John Ottway, Liam Neeson, magnétique, physique, qu’on n’avait pas vu, non pas aussi bien jouer, mais incarner un personnage depuis longtemps. Comme si la lecture du scripte forçait ce choix ; presque une évidence. Tout en retenue, pesant chaque intonation de dialogues, sans surjouer Neeson s’imprègne totalement de son personnage et donne la note parfaite que le rôle demande. Entre psychologie, émotion et charisme mesuré. Acteur et jeu parfaits, afin de faire face à cette meute où les regards sauvages et humains sont l’arme principale de chacune des confrontations. A ce titre l’épilogue et les minutes qui précèdent amènent le film dans ses retranchements les plus triviaux pour clore majestueusement un survival intelligent et brillant.

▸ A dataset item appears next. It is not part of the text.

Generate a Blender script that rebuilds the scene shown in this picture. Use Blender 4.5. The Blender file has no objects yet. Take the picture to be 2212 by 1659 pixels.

Carnahan ne cherche pas à vendre de l’émotion mais à donner les codes pour en procurer et implique le spectateur dans un voyage au cœur de l’âme humaine, poétique et métaphorique ; à ce titre, le poème du film « Once more into the fray. Into the last good fight I’ll ever know. Live and die on this day. Live and die on this day » nous rappelle naturellement Ernest Hemingway. Le réalisateur souligne tout au long du film le combat perpétuel entre l’homme et la nature (la meute, le climat, les espaces…) qui prend sens dès lors que l’homme lutte avec l’homme (ce qui arrive aux rescapés) ; mais aussi une lutte interne et infinie du chemin que chacun doit, peut-être parcourir, pour vivre et combattre ses propres démons. On repense alors au clin d’œil du réalisateur au cinéma des années 70 avec Narc dont The Grey serait une référence de plus, le regard tourné vers William Friedkin. On se dit qu’avec son avant-dernière réalisation Carnahan devait vivre une frustration immense, tant The Grey s’avère talentueux et viscéral.

Résumé

Par une mise en scène glaciale (sens propre et figuré) et nerveuse, Joe Carnahan revient avec talent au cinéma qui l’avait fait découvrir, celui des années 70. C’est donc sans oublier le fond et en laissant peu de place à l’action que le réalisateur provoque un électrochoc de sens. The Grey ou l’éternel choc de l’homme face à la nature, face à lui-même.